National Alliance of Families
For The Return of America's Missing Servicemen
+ World War II + Korea + Cold War + Vietnam + Gulf Wars +


Update - Nov. 28, 2009 - Defense Intelligence Agency Verision of the Scott Speicher Case, as reported by Pamela Hess of the Associated Press.

"Saddam Hussein was telling the truth, this time. The United States just didn't believe him. So it took the most powerful military in the world 18 years to find the remains of the only U.S. Air Force pilot shot down in an aerial battle in the 1991 Gulf War.

Michael Scott Speicher's bones lay 18 inches deep in Iraqi sand, more or less right where a group of Iraqis had led an American search team in 1995. The search for Speicher was frustrated by two wars, mysteriously switched remains, Iraqi duplicity and a final tip from a young nomad in Anbar province.

U.S. officials often were blinded by the same myopia that tainted prewar intelligence - the American conviction that Hussein's government lied about everything. As it turned out, the Iraqis lied, but sometimes they told the truth.

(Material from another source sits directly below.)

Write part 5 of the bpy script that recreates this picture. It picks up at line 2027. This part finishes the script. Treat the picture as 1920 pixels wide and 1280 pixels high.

For more than a decade, speculation swirled that the 33-year-old Speicher, a lieutenant commander when he went missing, had been captured alive. That was disproved by the team that found and confirmed his remains. "He wasn't captured or tortured," said Thomas Brown, chief of the Intelligence Community POW/MIA analytic cell at the Defense Intelligence Agency. Brown, who worked on Speicher's case for 15 years, described to The Associated Press in an exclusive interview how the threads leading to the pilot got so tangled."